Quantifying and Inhibiting Manganese Dissolution in Li-Rich Mn-Based Cathode Materials

The development of lithium-ion batteries has propelled electronics and electric vehicles, with lithium-rich manganese-based (LRMO) materials becoming promising high-energy-density cathodes. However, Mn dissolution remains a major challenge, leading to structural instability and performance degradation. This study elucidates the Mn dissolution mechanism in LRMO materials and validates it through surface modification. Between 2.5 and 3.5 V, Mn dissolution is primarily driven by Mn⁴⁺ reduction to Mn³⁺ during cycling, followed by disproportionation to Mn²⁺. Above 4.3 V, lattice oxygen release causes structural densification, impeding lithium-ion transport and promoting Mn dissolution. Within 3.5-4.3 V, Mn dissolution is higher than that in other voltage regions, primarily due to the Jahn-Teller effect and electrolyte side reactions. Contrary to conventional beliefs, Mn dissolution remains substantial, even within this moderate voltage range.
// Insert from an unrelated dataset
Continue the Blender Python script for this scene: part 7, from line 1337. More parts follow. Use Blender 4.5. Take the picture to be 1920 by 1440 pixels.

To verify the mechanism and enhance stability, an ALD-based LPO nanocoating is applied, effectively suppressing electrode/electrolyte side reactions and improving voltage retention. Quantitative analysis shows a significant reduction in the level of Mn dissolution, confirming the critical role of electrolyte interactions. Overall, this work highlights the complex role of Mn dissolution across different voltage ranges, along with the demonstrated effectiveness of surface engineering in stabilizing LRMO cathodes.